EXERCISE DIRECTIONS:
Say how many lines contain "extends"; the answer is the number alone.

PROVIDED DATA:
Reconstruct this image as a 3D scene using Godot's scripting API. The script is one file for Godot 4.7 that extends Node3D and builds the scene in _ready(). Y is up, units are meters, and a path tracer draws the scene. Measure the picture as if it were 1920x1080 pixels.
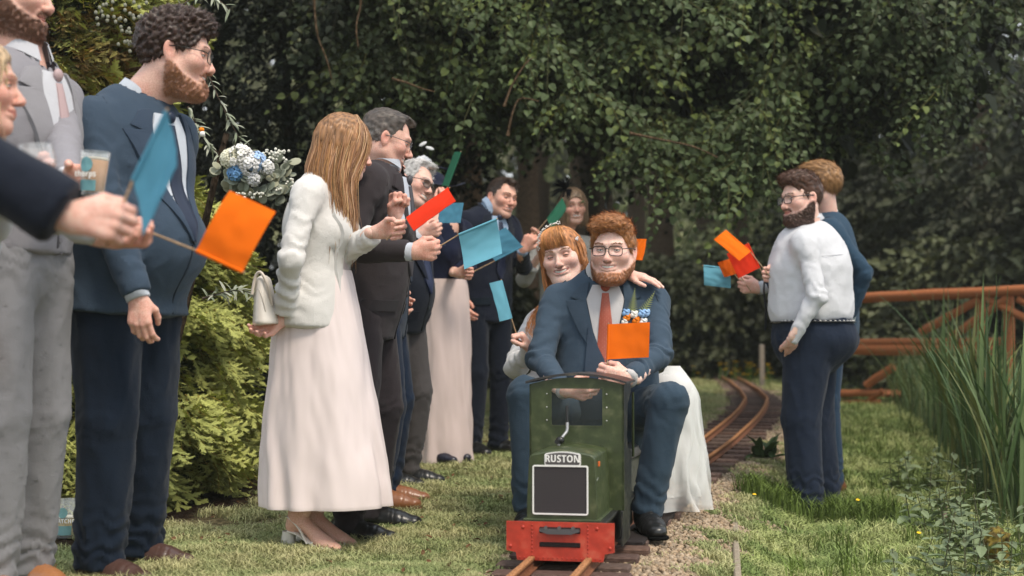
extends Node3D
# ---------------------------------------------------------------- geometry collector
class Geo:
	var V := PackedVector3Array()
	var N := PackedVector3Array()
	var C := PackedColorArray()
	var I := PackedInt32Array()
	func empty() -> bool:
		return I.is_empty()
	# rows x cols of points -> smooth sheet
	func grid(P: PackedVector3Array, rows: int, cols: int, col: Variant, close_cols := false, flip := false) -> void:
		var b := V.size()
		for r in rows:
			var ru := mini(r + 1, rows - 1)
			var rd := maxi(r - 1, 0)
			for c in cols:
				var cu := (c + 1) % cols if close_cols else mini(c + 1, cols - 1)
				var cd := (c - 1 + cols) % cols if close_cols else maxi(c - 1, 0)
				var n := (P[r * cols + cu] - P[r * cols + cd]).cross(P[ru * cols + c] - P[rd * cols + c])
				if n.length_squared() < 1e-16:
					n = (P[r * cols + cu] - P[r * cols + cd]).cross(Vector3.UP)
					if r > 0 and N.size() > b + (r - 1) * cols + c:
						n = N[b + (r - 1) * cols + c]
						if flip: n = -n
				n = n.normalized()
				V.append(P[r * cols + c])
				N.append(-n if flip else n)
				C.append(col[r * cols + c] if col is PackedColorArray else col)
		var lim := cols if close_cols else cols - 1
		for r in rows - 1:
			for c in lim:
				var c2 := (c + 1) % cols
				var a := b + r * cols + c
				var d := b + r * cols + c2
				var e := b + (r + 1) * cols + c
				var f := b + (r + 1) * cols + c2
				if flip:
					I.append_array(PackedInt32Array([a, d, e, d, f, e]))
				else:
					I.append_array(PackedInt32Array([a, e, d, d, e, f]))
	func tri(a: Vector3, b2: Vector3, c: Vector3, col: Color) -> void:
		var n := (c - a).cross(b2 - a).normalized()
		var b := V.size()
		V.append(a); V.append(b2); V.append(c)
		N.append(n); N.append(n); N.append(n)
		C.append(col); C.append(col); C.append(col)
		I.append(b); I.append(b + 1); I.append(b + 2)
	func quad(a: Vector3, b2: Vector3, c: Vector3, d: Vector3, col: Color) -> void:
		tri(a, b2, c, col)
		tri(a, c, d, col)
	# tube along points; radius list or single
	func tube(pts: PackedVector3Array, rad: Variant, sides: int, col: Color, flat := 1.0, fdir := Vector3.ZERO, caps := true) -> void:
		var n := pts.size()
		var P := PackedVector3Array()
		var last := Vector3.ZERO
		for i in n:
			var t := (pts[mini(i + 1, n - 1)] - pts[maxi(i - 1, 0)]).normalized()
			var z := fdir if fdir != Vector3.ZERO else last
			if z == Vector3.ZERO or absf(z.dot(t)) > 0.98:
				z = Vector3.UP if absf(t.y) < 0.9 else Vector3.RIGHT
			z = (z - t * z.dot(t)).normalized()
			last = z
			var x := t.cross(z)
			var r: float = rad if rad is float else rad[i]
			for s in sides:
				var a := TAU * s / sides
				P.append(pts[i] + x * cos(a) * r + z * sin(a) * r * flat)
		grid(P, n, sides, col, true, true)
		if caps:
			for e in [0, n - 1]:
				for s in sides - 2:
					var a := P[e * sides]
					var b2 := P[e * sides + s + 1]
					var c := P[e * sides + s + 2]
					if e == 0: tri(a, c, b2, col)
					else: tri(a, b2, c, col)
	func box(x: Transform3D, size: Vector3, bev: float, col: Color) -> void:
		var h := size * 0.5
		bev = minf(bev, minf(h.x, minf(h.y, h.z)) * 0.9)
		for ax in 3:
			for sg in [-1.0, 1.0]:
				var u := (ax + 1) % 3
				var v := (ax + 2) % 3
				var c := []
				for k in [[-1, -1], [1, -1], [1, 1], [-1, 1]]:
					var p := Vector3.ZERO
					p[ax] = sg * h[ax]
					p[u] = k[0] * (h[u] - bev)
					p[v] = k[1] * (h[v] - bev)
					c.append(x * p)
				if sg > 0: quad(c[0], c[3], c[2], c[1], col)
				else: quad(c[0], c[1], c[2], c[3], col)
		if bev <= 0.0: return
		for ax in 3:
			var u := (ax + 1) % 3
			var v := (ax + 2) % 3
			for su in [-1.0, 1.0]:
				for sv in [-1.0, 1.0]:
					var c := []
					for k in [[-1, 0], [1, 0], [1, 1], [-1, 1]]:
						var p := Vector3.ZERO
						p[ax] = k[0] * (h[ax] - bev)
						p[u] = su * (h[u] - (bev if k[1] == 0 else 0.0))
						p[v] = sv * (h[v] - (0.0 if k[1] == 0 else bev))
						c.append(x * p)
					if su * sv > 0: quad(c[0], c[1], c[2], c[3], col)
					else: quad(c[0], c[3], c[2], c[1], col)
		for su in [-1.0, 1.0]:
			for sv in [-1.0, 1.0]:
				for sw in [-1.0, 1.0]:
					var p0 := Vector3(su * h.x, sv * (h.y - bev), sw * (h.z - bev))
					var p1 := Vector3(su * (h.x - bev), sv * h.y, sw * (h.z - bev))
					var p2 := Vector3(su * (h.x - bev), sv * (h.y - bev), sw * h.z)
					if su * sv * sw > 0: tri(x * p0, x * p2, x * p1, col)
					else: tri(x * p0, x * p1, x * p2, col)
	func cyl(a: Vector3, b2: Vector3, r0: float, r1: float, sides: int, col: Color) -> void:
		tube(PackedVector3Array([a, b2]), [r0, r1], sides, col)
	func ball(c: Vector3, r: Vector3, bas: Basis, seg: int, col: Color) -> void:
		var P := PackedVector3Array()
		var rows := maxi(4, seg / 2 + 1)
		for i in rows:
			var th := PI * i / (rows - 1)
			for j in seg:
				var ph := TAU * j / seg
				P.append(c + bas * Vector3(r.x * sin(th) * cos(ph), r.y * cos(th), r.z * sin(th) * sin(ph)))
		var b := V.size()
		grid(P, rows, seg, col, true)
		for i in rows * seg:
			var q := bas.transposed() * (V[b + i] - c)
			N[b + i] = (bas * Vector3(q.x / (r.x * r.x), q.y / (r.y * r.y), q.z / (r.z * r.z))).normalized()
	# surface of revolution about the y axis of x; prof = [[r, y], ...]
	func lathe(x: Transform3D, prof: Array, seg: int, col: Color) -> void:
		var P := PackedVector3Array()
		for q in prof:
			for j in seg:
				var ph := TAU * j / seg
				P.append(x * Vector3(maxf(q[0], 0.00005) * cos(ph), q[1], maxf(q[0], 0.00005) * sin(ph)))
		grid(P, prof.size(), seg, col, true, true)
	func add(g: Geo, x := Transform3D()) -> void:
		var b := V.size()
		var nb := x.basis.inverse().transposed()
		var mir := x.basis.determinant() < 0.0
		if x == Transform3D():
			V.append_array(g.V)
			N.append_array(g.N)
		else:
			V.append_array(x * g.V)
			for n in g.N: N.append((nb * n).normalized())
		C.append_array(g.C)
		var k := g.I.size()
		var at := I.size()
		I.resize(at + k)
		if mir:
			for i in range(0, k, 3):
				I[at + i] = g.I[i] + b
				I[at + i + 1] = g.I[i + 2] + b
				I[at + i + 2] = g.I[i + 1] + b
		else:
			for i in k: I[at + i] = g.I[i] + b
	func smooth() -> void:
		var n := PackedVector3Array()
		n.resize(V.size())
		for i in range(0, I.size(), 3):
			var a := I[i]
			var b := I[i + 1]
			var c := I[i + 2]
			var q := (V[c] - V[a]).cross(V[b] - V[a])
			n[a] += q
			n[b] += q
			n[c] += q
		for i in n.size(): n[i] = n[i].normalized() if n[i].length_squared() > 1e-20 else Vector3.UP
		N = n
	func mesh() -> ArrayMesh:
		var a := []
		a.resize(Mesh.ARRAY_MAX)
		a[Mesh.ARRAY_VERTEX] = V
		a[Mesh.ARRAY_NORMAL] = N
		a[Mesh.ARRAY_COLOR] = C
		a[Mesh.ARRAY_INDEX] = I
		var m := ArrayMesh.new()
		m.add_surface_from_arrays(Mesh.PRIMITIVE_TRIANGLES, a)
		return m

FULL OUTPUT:
2